:: GIVEN MATERIAL
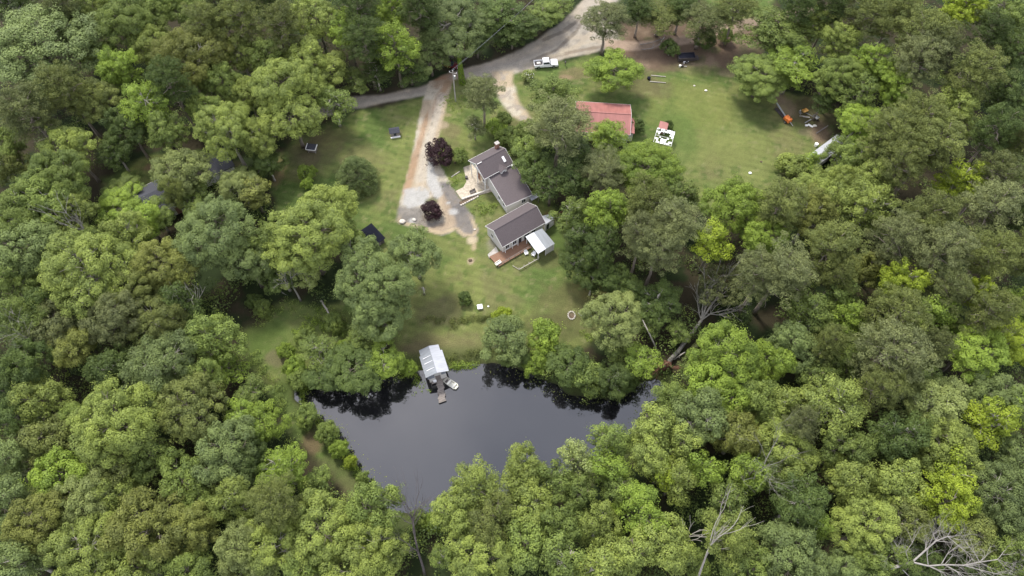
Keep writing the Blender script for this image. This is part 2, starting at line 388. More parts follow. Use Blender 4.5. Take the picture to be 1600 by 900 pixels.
CO = mixc(CO, road, ss(d_road, -.5, .6))
tr_ = mixc(np.zeros_like(CO) + C(.34, .255, .195), C(.22, .165, .125), ss(n2, .4, .6))
CO = mixc(CO, tr_, ss(d_track, -.6, .5) * .9)
sand = np.zeros_like(CO) + C(.40, .325, .235)
sand = mixc(sand, C(.47, .43, .36), ss(n2, .45, .62) * .8)
sand = mixc(sand, C(.33, .21, .13), along([(700, 128), (666, 190), (648, 250), (634, 300)], .8, .5) * .75)
sand = mixc(sand, C(.46, .42, .37), along([(690, 150), (672, 215), (656, 280)], 1.0, .5) * .7)
sand = mixc(sand, C(.30, .20, .13), spot(690, 128, 4, 3) * .7)
asph = np.zeros_like(CO) + C(.205, .185, .172); asph = mixc(asph, C(.150, .140, .138), ss(n2, .42, .6)); asph = mixc(asph, C(.28, .255, .23), ss(n3, .55, .75) * .4)
grav = np.zeros_like(CO) + C(.43, .425, .42); grav = mixc(grav, C(.31, .31, .31), ss(n4, .55, .8) * .5)
dr = sand
A_asph = np.maximum(ss(sdf(GX, GY, gp([(688, 286), (700, 286), (725, 315), (750, 350), (750, 372), (715, 366), (698, 335)])), -1, .4),
                    ss(sdf(GX, GY, gp([(612, 322), (660, 325), (665, 345), (700, 348), (700, 372), (612, 362)])), -1.0, .6) * .85)
dr = mixc(dr, asph, A_asph)
dr = mixc(dr, C(.40, .31, .22), along([(682, 300), (698, 330), (705, 350), (675, 362)], 1.1, .5) * .75)
A_grav = np.maximum(ss(sdf(GX, GY, gp([(632, 296), (660, 290), (672, 300), (668, 318), (640, 326), (630, 320)])) + wob2, -.3, .4),
                    ss(sdf(GX, GY, gp([(664, 250), (676, 245), (682, 275), (694, 304), (680, 314), (668, 290)])) + wob2, -.3, .4))
dr = mixc(dr, grav, A_grav * .9)
for px, py, r_ in [(707, 331, 1.2), (644, 345, .9), (700, 317, .5)]: dr = mixc(dr, grav, spot(px, py, r_, r_ * .8) * .9)
dr = mixc(dr, C(.095, .105, .04), spot(674, 316, 1.7, 1.5) * .85); dr = mixc(dr, C(.12, .10, .055), spot(676, 338, 2.0, 1.3) * .6)
dr = mixc(dr, C(.45, .36, .24), (1 - ss(np.abs(sdf(GX, GY, DRIVE) - .5), .15, .6)) * (1 - ss(GY, 84, 87)) * .8)
for o_ in (-4.5, 4.5):
    dr = mixc(dr, C(.47, .41, .33), along([(684 + o_, 145), (672 + o_, 200), (660 + o_, 262), (655 + o_, 296)], .35, .5) * .6)
dr = mixc(dr, C(.20, .165, .125), ss(n5, .74, .95) * .5 * (1 - A_grav * .6))
CO = mixc(CO, dr * .9, ss(d_drive, -.25, .35))
CO = mixc(CO, mixc(sand, C(.30, .26, .22), ss(n3, .5, .7)), ss(d_drive2, -.7, .5))
CO *= (1 + .16 * (n4 - .5) + .22 * (n3 - .5))[..., None]
CO *= .84; CO[..., 2] *= .96
CO = np.clip(CO, 0.004, 1)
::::
= WHAT YOU SHOULD DO =
Make an exact reproduction of the listing above, without any pictures.

= TASK OUTPUT =
Keep writing the Blender script for this image. This is part 2, starting at line 388. More parts follow. Use Blender 4.5. Take the picture to be 1600 by 900 pixels.
CO = mixc(CO, road, ss(d_road, -.5, .6))
tr_ = mixc(np.zeros_like(CO) + C(.34, .255, .195), C(.22, .165, .125), ss(n2, .4, .6))
CO = mixc(CO, tr_, ss(d_track, -.6, .5) * .9)
sand = np.zeros_like(CO) + C(.40, .325, .235)
sand = mixc(sand, C(.47, .43, .36), ss(n2, .45, .62) * .8)
sand = mixc(sand, C(.33, .21, .13), along([(700, 128), (666, 190), (648, 250), (634, 300)], .8, .5) * .75)
sand = mixc(sand, C(.46, .42, .37), along([(690, 150), (672, 215), (656, 280)], 1.0, .5) * .7)
sand = mixc(sand, C(.30, .20, .13), spot(690, 128, 4, 3) * .7)
asph = np.zeros_like(CO) + C(.205, .185, .172); asph = mixc(asph, C(.150, .140, .138), ss(n2, .42, .6)); asph = mixc(asph, C(.28, .255, .23), ss(n3, .55, .75) * .4)
grav = np.zeros_like(CO) + C(.43, .425, .42); grav = mixc(grav, C(.31, .31, .31), ss(n4, .55, .8) * .5)
dr = sand
A_asph = np.maximum(ss(sdf(GX, GY, gp([(688, 286), (700, 286), (725, 315), (750, 350), (750, 372), (715, 366), (698, 335)])), -1, .4),
                    ss(sdf(GX, GY, gp([(612, 322), (660, 325), (665, 345), (700, 348), (700, 372), (612, 362)])), -1.0, .6) * .85)
dr = mixc(dr, asph, A_asph)
dr = mixc(dr, C(.40, .31, .22), along([(682, 300), (698, 330), (705, 350), (675, 362)], 1.1, .5) * .75)
A_grav = np.maximum(ss(sdf(GX, GY, gp([(632, 296), (660, 290), (672, 300), (668, 318), (640, 326), (630, 320)])) + wob2, -.3, .4),
                    ss(sdf(GX, GY, gp([(664, 250), (676, 245), (682, 275), (694, 304), (680, 314), (668, 290)])) + wob2, -.3, .4))
dr = mixc(dr, grav, A_grav * .9)
for px, py, r_ in [(707, 331, 1.2), (644, 345, .9), (700, 317, .5)]: dr = mixc(dr, grav, spot(px, py, r_, r_ * .8) * .9)
dr = mixc(dr, C(.095, .105, .04), spot(674, 316, 1.7, 1.5) * .85); dr = mixc(dr, C(.12, .10, .055), spot(676, 338, 2.0, 1.3) * .6)
dr = mixc(dr, C(.45, .36, .24), (1 - ss(np.abs(sdf(GX, GY, DRIVE) - .5), .15, .6)) * (1 - ss(GY, 84, 87)) * .8)
for o_ in (-4.5, 4.5):
    dr = mixc(dr, C(.47, .41, .33), along([(684 + o_, 145), (672 + o_, 200), (660 + o_, 262), (655 + o_, 296)], .35, .5) * .6)
dr = mixc(dr, C(.20, .165, .125), ss(n5, .74, .95) * .5 * (1 - A_grav * .6))
CO = mixc(CO, dr * .9, ss(d_drive, -.25, .35))
CO = mixc(CO, mixc(sand, C(.30, .26, .22), ss(n3, .5, .7)), ss(d_drive2, -.7, .5))
CO *= (1 + .16 * (n4 - .5) + .22 * (n3 - .5))[..., None]
CO *= .84; CO[..., 2] *= .96
CO = np.clip(CO, 0.004, 1)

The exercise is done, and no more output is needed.